The key is to have more than enough money to cover your ‘must-haves’ while providing plenty of room for other decisions, should you decide to take a couple of years off work, pursue a new career, or something else.


What Is the Purpose of These Levels?

The 7 Levels of Financial Freedom help you understand how to work your way up to financial freedom. No one achieves it overnight, even people making hundreds of thousands of dollars annually.

Financial freedom takes time because you must pay off your debt, manage your expenses, save, and invest. Each level helps you see progress and motivates you to move forward.

How Do I Determine Which Level I’m At?

Always start with level 1, financial clarity. Determine where you are at financially, considering your income generated and expenses. Take inventory of your savings and investments, and assess which level you are in regarding financial security.

Is It Necessary To Go Through Each Level in Order?

Some people may skip levels of financial freedom. Everyone should start at Level 1, Clarity.

However, after taking inventory of your financial situation, you may already be a Level 3 or 4. You can create a plan based on your current situation while focusing on your future goals.

Can I Skip Levels if I Already Have Some Financial Knowledge?

Skipping levels of financial freedom doesn’t have anything to do with having financial knowledge. Instead, you should base your levels of financial freedom on your financial situation.

For example, if you already have some breathing room, you can focus on achieving stability by paying down your credit card debts.

Can I Achieve Financial Freedom After Completing All 7 Levels?

The idea is to achieve financial freedom after completing all levels; however, it requires you to focus on your financial situation moving forward.

For example, if you achieve financial freedom level 7 but then give up on your habits and spend needlessly, you could spiral backward into a lower level. The key is consistency.

Can the Levels Be Customized To Individual Goals?

As with any personal finance decision, all rules can be customized. Determining your financial situation and seeing how it fits into the levels is essential.

For example, you may not have any credit card debt, so once you achieve some breathing room, you’ve also achieved financial stability and can move on to flexibility.

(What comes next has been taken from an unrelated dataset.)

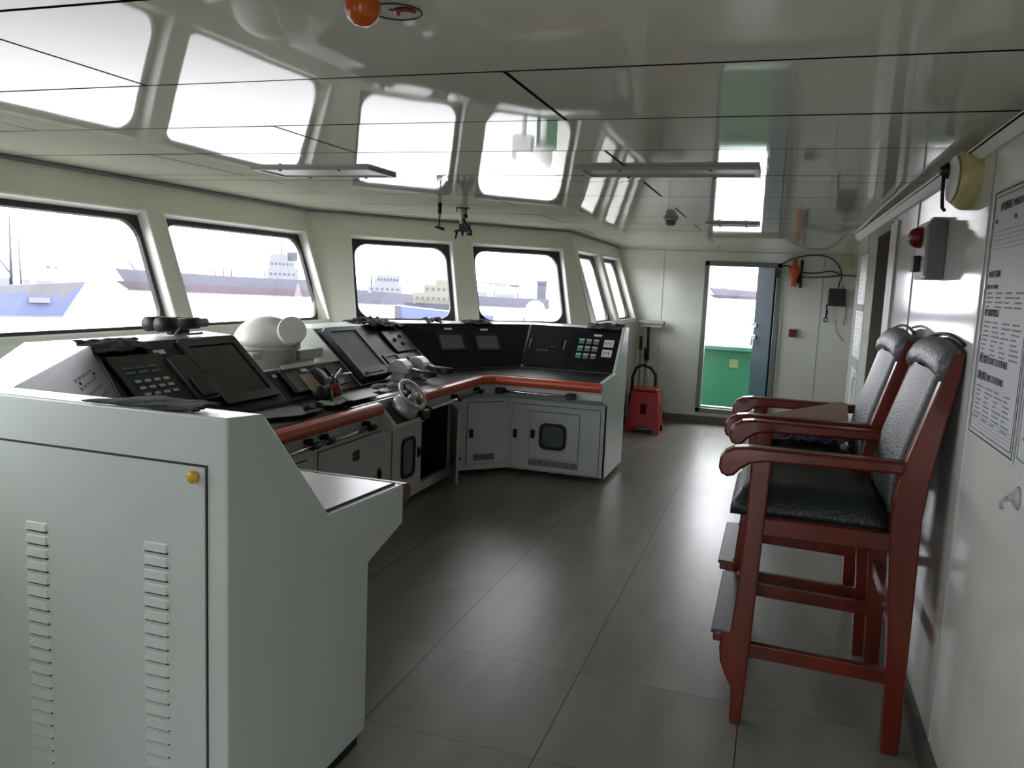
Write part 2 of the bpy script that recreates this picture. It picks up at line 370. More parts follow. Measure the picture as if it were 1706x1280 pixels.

What Is the One-Third Rule in Personal Finance?

The one-third rule can help you get on track to reach financial freedom. It states that you should allocate one-third of your income to fixed expenses, one-third to wants, and one-third to savings.

This allows you room for your everyday expenses and wants and to save for the future, such as achieving the FIRE movement.

The Bottom Line

The 7 Levels of Financial Freedom guide you to help avoid the need to live paycheck to paycheck and to help you achieve financial security. It happens at a different timeline for everyone.

The key is to get on your own two feet, get out of credit card debt, and save or invest enough money to trade your time for your heart’s biggest desires.